U.S. Bond Program Backing Green Energy

Will Toor, a Boulder County commissioner, who advocates the use of Qualified Energy Conservation Bonds.

Even as state and local governments struggle to meet higher green energy standards with ever-shrinking budgets, billions of dollars of so-called Qualified Energy Conservation Bonds have gone unused. As of May 3, only about 20 percent of the bonds — roughly $663 million — had been issued, with many states not dipping into their allotments at all. Federal officials still stand behind the program, pointing out that it has no expiration date.

Under the program, the federal government covers up to 70 percent of the applicable tax credit rate as a direct payment to the issuer or as a tax credit to the investor. For eligible localities, it can effectively bring their interest cost down to about 0.5 to 1.5 percent, according to Elizabeth Bellis of the Energy Programs Consortium, a research and policy group that represents state energy officials.

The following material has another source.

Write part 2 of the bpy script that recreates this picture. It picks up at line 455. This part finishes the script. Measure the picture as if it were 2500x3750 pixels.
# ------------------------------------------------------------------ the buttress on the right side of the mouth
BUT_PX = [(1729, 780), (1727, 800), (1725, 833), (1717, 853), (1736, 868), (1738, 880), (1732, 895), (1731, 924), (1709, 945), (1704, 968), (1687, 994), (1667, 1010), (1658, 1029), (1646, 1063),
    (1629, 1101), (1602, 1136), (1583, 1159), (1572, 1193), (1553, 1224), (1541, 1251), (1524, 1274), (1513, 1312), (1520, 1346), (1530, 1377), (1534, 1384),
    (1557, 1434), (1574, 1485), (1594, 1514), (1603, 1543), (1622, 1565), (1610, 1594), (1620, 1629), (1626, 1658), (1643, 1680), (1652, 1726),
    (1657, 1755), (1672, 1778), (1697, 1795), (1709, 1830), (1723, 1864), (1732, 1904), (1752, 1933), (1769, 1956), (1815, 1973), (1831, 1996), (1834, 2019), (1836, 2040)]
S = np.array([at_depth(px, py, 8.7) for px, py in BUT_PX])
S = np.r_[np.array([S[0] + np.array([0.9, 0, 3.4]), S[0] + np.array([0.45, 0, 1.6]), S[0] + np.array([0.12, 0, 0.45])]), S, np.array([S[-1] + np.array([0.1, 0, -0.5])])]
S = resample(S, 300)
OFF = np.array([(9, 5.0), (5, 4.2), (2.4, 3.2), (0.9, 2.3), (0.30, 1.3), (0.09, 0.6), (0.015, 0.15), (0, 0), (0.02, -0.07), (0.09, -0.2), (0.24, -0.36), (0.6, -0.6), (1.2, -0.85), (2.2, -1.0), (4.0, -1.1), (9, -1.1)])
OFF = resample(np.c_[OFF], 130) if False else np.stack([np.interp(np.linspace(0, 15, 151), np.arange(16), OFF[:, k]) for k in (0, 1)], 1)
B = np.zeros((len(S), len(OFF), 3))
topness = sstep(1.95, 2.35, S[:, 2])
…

Congress originally authorized $800 million for the program, but eventually increased that to $3.2 billion in 2009 as part of the stimulus act.

Municipalities have found the program difficult to navigate, as it wasn’t always clear how clean energy projects could qualify. For example, localities could sell bonds for projects that reduced energy consumption in public buildings by 20 percent. But some officials were unsure how to calculate the savings, either for individual buildings or the overall group. Another category allowed governments to create “green community” projects, but the program offered little detail on what that meant.

“Guidance from Treasury on a number of outstanding legal questions would help speed up the use of these funds and facilitate projects that have been delayed due to legal uncertainties,” Ms. Bellis said. “These projects have the potential to create thousands of local jobs, update public buildings, develop local green industry and significantly reduce fossil fuel emissions.”